WHAT TO PRODUCE
In the data below, find every line with the string "Python" and pull it out.

Scenes as source code:
________

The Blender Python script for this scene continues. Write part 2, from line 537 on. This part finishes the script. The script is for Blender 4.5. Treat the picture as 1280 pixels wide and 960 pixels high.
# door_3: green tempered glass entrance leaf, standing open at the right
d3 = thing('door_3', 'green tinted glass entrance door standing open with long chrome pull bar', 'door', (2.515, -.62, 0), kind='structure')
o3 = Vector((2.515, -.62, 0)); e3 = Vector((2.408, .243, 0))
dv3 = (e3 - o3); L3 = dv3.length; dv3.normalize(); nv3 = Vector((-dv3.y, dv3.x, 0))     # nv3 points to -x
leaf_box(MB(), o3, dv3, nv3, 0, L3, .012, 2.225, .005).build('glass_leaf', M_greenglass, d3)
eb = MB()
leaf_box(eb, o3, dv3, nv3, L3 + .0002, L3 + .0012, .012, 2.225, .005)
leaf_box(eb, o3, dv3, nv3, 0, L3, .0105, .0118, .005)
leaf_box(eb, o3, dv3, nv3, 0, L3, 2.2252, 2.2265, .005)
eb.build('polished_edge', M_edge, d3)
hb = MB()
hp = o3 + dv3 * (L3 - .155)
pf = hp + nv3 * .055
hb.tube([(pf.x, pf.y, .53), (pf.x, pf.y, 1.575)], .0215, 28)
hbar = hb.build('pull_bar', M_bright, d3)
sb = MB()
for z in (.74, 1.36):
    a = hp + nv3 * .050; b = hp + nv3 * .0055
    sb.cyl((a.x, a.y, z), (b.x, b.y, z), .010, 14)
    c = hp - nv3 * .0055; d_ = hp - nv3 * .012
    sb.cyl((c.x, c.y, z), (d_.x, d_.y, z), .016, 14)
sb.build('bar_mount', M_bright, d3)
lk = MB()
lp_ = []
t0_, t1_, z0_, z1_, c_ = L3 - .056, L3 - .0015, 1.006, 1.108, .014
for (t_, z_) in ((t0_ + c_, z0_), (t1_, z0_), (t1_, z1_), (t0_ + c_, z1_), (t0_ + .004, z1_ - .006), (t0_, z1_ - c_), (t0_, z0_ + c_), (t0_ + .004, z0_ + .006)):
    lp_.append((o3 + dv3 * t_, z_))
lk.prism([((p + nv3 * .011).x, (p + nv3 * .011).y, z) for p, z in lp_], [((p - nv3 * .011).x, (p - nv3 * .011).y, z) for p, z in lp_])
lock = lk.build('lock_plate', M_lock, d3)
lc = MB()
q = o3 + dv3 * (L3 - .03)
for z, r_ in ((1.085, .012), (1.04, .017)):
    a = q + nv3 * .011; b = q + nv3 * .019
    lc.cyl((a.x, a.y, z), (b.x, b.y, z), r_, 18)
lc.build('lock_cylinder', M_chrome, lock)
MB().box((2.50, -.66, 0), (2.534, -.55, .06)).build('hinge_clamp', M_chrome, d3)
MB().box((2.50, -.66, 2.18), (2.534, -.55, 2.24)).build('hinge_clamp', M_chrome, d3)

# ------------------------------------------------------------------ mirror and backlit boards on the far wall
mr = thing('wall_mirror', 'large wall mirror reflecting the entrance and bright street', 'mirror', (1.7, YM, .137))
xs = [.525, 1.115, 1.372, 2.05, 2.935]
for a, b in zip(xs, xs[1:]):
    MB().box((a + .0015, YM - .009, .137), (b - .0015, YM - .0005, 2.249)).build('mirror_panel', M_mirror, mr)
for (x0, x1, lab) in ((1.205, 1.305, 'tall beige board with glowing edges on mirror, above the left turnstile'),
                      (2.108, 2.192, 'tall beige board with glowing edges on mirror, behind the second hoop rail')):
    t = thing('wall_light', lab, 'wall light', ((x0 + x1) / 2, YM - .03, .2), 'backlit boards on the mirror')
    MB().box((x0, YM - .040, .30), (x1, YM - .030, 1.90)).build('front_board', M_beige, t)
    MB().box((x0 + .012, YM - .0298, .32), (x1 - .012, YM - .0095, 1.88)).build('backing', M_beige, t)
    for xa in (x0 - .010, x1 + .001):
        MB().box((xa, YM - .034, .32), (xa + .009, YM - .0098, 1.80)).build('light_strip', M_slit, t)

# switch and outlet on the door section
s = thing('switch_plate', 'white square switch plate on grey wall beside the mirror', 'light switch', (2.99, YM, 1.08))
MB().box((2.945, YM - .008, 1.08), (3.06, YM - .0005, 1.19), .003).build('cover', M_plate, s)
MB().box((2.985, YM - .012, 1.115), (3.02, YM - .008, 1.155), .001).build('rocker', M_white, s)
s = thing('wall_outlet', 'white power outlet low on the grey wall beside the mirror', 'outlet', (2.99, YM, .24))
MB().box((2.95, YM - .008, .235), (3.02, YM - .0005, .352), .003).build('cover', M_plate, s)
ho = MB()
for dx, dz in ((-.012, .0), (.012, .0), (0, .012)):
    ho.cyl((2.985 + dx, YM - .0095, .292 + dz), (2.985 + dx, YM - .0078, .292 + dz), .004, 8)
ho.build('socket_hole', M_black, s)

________

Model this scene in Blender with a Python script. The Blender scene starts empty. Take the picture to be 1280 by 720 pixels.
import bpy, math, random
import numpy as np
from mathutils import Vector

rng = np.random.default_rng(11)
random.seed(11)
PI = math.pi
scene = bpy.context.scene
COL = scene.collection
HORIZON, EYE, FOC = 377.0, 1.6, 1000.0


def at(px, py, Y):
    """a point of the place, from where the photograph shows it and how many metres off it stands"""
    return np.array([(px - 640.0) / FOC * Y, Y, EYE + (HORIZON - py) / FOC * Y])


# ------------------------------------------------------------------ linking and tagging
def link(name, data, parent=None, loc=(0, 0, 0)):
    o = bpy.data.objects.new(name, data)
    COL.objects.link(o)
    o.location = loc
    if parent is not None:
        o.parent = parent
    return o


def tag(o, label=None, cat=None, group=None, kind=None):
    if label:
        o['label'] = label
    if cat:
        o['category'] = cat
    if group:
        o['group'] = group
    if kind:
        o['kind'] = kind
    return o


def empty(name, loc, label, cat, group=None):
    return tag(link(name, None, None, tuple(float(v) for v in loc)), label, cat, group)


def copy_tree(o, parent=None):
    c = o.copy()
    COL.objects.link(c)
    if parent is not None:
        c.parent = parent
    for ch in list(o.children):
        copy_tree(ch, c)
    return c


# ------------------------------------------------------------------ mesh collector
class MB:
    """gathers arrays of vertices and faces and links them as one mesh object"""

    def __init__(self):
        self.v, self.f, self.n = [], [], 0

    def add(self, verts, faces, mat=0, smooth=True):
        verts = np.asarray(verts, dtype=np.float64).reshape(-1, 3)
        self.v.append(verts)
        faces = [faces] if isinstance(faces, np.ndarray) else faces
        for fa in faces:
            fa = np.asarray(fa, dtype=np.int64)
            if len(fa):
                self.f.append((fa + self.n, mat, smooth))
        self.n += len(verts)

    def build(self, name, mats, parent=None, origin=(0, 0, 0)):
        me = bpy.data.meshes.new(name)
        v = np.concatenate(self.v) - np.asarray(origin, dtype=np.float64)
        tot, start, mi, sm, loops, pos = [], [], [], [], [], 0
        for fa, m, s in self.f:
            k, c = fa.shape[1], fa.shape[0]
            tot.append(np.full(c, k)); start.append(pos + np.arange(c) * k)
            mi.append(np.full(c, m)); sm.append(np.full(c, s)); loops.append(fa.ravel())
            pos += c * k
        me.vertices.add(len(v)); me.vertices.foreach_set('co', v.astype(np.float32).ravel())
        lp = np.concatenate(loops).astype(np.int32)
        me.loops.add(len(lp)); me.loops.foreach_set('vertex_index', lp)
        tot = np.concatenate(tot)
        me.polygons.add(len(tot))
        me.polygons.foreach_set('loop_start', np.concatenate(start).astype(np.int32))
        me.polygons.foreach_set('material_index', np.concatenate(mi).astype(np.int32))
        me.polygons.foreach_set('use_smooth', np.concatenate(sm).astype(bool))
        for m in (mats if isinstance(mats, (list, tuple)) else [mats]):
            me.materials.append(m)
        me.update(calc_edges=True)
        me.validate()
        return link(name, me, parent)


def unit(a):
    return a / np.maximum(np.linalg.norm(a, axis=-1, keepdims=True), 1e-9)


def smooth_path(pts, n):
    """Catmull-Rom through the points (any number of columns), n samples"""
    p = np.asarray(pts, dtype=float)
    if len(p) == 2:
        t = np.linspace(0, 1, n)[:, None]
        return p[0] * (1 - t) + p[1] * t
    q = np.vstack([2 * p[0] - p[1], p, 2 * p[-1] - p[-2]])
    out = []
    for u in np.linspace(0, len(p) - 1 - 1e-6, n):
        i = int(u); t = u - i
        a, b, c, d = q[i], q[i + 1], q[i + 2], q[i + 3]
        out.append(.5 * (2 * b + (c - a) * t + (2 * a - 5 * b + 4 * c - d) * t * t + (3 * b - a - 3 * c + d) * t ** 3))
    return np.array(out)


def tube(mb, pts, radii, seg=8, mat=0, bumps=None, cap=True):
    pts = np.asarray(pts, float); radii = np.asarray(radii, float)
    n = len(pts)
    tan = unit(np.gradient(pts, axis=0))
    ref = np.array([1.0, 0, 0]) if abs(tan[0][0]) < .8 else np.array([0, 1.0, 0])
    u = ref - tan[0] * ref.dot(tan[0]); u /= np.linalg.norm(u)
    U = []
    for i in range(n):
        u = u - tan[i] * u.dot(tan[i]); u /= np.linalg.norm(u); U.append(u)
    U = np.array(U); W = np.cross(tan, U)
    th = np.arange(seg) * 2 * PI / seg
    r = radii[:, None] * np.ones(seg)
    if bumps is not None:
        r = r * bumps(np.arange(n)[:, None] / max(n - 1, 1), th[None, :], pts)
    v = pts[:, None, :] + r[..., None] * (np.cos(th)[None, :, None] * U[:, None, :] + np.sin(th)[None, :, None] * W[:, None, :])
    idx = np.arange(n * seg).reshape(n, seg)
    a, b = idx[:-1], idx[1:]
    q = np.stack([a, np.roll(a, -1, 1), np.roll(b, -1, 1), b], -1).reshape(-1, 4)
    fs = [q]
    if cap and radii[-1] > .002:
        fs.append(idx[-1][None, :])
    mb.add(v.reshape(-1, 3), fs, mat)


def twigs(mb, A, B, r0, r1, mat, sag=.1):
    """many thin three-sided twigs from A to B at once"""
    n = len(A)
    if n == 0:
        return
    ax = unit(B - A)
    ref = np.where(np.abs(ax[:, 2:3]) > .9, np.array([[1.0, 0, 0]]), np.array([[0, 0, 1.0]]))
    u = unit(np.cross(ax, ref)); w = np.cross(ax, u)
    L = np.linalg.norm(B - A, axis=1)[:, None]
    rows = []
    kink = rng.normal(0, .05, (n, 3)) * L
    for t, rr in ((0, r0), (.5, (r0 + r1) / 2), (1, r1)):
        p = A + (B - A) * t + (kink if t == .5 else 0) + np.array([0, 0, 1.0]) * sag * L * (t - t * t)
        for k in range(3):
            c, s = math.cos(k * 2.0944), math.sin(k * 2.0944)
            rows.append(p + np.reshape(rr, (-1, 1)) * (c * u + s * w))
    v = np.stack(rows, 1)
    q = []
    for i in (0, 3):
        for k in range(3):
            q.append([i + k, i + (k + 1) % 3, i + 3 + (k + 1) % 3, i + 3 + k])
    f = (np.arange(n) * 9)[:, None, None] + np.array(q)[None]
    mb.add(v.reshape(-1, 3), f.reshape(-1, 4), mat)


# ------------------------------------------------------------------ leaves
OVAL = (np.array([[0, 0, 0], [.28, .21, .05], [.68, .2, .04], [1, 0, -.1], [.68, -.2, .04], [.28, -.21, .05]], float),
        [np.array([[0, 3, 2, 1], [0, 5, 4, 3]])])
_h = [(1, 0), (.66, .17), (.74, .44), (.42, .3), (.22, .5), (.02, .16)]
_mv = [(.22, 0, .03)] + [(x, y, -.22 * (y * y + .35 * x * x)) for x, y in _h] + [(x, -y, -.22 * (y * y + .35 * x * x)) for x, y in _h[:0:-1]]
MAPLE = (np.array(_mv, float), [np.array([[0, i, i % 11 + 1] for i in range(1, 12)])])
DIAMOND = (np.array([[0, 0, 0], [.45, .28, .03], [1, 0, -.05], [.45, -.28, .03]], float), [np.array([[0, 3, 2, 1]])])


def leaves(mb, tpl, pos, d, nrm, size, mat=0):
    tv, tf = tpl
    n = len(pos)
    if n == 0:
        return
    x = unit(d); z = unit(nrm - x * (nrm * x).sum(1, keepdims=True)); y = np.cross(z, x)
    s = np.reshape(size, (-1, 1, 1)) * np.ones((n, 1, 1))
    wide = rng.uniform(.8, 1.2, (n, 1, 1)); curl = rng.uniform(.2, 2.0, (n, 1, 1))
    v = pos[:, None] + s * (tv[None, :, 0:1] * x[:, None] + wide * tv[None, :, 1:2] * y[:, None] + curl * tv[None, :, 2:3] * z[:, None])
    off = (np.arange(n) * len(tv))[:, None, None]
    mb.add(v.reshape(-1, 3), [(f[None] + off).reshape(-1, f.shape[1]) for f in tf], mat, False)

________

RESULT OF THE EXERCISE
The Blender Python script for this scene continues. Write part 2, from line 537 on. This part finishes the script. The script is for Blender 4.5. Treat the picture as 1280 pixels wide and 960 pixels high.
Model this scene in Blender with a Python script. The Blender scene starts empty. Take the picture to be 1280 by 720 pixels.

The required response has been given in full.